DIY Concrete Mixing Wheelbarrow Made From Recycled Parts

concrete mixing wheel barrow

[Dan] had a bunch of concrete mixing to do. Sure, it was possible to stand there and mix concrete and water in a wheelbarrow for hours and hours but that sounds like a tedious task. Instead, [Dan] looked around the shop to see if he had parts available to make a concrete mixer. As you may have guessed, he did. Instead of stopping at just a concrete mixer, he decided to make a concrete mixing wheelbarrow!

The frame is built out of plywood left over from a past canoe project. The frame holds a mixing barrel that was also hanging around the shop. From the photo, the drive system looks simple but it is not. First, the small motor pulley spins a larger pulley that is in-line with the barrel. Gearing down the drive this way increases torque available to spin the barrel, and that gear reduction is necessary to spin the heavy concrete slowly. What you can’t see is a planetary gear system that gears down the drive train again. The gears are cut out of plywood and were designed in this Gear Generator program. The sun (center) gear of the planetary setup is supported by another scavenged part, a wheel bearing from a Chevy minivan.

Now [Dan] can mix all the concrete he wants, wheel it over and dump it wherever he needs it. With the exception of the drive belt and some miscellaneous hardware, all the parts were recycled.

18 thoughts on “DIY Concrete Mixing Wheelbarrow Made From Recycled Parts

  1. Thanks, Hackaday! I have actually mixed quite a few batches with this machine since I built it. The only improvement I would make is to shift the axle to the rear a bit, as the handles get heavy with 2-bag batches and bigger.
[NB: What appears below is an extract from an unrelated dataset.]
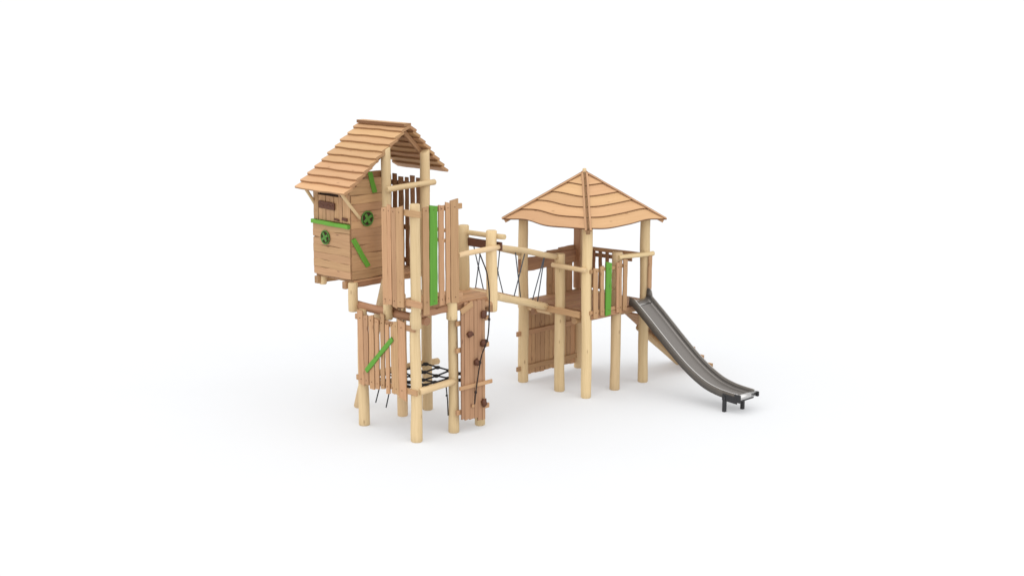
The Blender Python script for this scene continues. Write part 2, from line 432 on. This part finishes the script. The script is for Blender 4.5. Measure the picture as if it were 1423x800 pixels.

  2. It works, and it beats mixing with a shovel. Maybe a skirt to stop the stones getting into the gear areas? You only have to miss once loading the gravel in tired for it to get places it shouldnt. When Im tired I loose control in my arms steering the shovel and miss.
    The commercial ones have the paddles on stands so they are a blade with about a inch clearance underneath to promote a mixing motion rather than having the mix come over the top of the paddle only but thats a minor thing. It matters more when mixing a fine screed type material where the sand will try to clump the barrel, also the order you charge it in.
    Also it may survive the day you are too tired to clean it properly and leave some mix in, because the drum itself is semi flexible and you can take a hammer to the drum when the mix has gone off and crack it out. We do this with steel drum machines but they do come out a bit lumpy looking at times, but they still work, and still beat using a barrow to mix in.
    The belle mixers have wheels at the rear and handles you can steer it with like a wheelbarrow, but they also have a detachable tilt stand which clips on the axle pivot, so you can hold it up in the air, it makes it easier to charge, and if you have a lot of material to do, you can get the wheelbarrow right under it and discharge into that, then a friend (if you have any left when mention of help doing manual work is made) can be putting the next one on :)

    1. I can’t leave it out in the weather such as is done on construction sites. It lives in my garage. ;) I made it to tackle some big projects I have to do, while at the same time scratching the itch to build things.

  3. has anyone built a continuous flow mixer? sand, gravel, cement and water flowing in the correct proportions in one end, well mixed wet concrete out the other?

    1. I have seen machines that lay and then travel on railroad track as well as machines that lay and then roll over brick and even machines that bore and reinforce underground tunnels. But none of those require cure time to reach full strength. That said, it seems logical enough to create. Would be surprised if nobody has done so yet.